» Objective
Repeat everything from the line holding "Generate a Blender" to the line holding "SUN = Vector((1.0, 0.335, -0.298))", inclusive, exactly. Leave out the rest.
=======
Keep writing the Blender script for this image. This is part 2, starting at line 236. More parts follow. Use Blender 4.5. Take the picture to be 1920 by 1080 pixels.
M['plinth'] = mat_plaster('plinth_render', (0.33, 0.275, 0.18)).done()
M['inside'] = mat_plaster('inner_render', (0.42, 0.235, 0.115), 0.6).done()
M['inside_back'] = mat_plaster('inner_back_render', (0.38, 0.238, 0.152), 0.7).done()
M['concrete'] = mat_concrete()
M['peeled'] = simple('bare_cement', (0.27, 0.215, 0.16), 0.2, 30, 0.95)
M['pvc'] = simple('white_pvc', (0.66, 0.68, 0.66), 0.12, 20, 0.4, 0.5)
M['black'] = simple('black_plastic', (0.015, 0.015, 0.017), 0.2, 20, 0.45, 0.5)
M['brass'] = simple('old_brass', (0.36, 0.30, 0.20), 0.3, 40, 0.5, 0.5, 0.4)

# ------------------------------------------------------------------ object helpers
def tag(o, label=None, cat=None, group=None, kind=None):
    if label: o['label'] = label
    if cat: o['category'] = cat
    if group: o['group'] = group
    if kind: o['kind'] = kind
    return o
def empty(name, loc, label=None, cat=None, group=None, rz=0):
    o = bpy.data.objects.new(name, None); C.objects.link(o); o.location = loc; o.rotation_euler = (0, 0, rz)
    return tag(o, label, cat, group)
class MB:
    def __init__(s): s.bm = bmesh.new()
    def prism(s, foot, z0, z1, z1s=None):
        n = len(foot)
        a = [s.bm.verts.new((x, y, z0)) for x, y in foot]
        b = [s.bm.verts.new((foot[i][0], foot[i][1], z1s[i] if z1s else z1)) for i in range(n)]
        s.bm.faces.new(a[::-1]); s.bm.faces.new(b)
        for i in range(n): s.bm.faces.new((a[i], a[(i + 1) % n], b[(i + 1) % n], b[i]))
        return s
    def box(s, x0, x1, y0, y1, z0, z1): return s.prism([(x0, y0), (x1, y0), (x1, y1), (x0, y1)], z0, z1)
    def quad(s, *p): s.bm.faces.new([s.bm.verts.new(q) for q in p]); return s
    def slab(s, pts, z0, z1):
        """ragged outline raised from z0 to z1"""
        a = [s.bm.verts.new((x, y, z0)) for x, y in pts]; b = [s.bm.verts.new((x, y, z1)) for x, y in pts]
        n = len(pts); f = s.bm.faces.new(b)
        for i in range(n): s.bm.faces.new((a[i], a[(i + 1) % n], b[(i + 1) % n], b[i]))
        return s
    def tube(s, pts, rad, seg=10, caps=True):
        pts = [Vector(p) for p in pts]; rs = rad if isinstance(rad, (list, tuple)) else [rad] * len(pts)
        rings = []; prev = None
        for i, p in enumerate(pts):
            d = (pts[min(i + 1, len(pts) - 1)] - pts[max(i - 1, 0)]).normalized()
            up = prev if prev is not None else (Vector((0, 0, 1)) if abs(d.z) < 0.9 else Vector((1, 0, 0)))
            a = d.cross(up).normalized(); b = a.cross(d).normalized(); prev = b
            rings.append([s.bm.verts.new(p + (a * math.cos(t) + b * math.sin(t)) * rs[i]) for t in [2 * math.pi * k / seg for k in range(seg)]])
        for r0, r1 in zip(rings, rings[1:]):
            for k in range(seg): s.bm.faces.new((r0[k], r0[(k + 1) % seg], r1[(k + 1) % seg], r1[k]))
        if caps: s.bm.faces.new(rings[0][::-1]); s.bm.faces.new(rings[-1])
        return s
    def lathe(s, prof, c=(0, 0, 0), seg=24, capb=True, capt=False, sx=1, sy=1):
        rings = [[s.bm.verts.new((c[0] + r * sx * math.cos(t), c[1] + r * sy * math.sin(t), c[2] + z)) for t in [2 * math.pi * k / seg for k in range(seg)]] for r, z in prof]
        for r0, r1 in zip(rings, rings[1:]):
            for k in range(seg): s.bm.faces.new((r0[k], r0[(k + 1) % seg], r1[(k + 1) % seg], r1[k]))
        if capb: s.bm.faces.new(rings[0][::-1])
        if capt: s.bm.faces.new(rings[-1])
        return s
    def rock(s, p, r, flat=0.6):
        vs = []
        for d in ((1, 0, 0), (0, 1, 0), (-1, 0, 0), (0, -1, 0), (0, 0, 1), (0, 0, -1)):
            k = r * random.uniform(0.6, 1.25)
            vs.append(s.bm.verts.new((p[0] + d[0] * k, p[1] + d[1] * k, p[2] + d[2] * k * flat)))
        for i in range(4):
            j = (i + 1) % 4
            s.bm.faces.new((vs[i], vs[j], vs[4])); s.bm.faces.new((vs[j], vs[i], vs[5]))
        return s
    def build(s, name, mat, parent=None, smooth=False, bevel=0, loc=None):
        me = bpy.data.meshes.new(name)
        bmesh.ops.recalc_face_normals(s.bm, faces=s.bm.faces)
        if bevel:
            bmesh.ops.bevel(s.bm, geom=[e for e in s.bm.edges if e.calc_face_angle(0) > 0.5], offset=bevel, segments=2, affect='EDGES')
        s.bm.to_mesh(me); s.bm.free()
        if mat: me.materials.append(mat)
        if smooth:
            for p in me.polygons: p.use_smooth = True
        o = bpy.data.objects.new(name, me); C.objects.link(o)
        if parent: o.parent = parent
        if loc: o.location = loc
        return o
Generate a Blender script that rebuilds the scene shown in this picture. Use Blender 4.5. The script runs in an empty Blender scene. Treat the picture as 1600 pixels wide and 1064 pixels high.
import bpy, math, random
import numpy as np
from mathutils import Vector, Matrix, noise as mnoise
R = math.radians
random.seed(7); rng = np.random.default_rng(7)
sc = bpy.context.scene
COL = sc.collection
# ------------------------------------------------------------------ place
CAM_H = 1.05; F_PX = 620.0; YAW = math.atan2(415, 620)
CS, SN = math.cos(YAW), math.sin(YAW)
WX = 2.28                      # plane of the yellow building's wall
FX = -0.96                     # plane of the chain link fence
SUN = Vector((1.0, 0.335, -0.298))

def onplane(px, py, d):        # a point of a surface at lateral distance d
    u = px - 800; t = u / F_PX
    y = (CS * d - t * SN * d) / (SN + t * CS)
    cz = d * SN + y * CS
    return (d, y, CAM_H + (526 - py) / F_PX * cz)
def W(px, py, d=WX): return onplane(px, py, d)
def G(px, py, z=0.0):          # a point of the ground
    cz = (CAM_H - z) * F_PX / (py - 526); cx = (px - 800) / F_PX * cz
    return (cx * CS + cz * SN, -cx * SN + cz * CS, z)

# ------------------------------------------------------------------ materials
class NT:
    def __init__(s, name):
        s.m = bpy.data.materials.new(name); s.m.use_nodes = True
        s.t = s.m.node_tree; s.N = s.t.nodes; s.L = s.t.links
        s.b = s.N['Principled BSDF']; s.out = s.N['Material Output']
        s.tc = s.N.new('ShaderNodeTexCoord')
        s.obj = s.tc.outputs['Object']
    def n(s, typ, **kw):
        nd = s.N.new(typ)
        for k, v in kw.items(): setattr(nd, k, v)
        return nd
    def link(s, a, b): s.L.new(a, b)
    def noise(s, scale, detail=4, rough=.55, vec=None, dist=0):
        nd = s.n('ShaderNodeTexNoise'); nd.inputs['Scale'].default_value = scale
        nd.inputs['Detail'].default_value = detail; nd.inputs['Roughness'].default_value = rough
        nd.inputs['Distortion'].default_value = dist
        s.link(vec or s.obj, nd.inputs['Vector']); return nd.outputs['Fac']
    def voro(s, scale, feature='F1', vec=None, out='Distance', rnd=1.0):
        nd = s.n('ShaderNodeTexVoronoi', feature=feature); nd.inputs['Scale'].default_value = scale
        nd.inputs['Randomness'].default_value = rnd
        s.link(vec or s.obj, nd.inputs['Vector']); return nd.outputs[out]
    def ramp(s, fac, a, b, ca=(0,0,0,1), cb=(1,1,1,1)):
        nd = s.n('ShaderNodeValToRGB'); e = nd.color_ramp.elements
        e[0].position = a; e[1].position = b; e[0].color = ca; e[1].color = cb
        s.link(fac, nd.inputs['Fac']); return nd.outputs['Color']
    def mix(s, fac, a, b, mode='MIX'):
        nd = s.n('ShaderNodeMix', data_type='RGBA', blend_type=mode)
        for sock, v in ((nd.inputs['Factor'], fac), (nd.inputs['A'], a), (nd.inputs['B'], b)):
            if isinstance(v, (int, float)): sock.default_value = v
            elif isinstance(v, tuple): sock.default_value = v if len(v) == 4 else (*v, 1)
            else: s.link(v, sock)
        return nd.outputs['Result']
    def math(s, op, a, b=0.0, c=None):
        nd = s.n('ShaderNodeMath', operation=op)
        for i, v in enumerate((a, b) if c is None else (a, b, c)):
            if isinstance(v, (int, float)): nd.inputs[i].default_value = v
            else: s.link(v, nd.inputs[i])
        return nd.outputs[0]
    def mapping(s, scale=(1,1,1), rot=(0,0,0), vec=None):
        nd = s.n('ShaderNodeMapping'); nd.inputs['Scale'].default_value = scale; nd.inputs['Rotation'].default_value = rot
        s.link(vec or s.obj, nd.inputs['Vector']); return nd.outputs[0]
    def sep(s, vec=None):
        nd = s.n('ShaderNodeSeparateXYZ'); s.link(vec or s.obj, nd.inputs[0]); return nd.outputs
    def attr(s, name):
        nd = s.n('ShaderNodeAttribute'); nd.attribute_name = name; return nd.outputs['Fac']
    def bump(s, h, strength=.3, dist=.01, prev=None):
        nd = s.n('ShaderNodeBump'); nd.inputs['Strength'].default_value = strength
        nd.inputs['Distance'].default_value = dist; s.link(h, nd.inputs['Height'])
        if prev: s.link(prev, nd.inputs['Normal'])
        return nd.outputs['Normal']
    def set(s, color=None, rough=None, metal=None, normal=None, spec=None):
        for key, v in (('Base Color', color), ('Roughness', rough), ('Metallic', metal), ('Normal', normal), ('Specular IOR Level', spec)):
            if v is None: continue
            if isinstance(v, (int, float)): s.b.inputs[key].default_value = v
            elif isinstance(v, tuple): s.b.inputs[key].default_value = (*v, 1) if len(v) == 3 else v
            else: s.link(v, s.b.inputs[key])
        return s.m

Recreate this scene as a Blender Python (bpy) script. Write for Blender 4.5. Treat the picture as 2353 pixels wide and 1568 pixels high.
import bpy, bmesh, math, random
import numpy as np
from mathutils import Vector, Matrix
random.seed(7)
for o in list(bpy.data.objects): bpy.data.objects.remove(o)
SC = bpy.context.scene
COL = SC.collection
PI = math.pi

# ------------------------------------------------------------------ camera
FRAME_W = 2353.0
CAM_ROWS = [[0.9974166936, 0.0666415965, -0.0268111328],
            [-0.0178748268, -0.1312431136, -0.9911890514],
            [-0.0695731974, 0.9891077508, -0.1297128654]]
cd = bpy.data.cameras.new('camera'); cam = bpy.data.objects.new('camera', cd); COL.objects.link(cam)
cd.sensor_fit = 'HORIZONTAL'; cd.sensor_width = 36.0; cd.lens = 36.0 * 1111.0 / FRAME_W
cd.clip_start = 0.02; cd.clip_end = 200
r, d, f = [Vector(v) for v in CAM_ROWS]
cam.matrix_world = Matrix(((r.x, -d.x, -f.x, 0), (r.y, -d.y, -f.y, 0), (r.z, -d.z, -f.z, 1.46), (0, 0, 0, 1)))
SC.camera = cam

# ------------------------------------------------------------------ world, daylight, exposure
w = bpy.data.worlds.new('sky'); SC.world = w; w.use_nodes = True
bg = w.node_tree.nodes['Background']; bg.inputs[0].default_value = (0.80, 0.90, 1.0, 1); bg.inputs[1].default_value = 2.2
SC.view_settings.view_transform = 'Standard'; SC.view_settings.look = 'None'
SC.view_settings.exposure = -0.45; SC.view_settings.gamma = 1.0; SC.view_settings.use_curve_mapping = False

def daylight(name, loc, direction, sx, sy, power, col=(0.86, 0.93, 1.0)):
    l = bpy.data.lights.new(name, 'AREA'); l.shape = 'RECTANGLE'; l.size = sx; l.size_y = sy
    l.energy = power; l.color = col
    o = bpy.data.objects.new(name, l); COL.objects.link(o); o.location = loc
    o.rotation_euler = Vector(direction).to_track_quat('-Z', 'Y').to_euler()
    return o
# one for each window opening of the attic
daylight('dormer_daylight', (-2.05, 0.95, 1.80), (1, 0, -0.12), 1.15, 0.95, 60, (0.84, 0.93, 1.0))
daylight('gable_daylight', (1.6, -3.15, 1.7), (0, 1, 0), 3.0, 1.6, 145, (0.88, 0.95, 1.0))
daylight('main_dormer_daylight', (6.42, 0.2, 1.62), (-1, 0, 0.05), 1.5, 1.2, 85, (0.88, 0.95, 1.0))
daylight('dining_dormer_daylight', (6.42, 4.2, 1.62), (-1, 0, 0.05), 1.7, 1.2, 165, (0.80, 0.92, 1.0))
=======
» Exercise answer
Generate a Blender script that rebuilds the scene shown in this picture. Use Blender 4.5. The script runs in an empty Blender scene. Treat the picture as 1600 pixels wide and 1064 pixels high.
import bpy, math, random
import numpy as np
from mathutils import Vector, Matrix, noise as mnoise
R = math.radians
random.seed(7); rng = np.random.default_rng(7)
sc = bpy.context.scene
COL = sc.collection
# ------------------------------------------------------------------ place
CAM_H = 1.05; F_PX = 620.0; YAW = math.atan2(415, 620)
CS, SN = math.cos(YAW), math.sin(YAW)
WX = 2.28                      # plane of the yellow building's wall
FX = -0.96                     # plane of the chain link fence
SUN = Vector((1.0, 0.335, -0.298))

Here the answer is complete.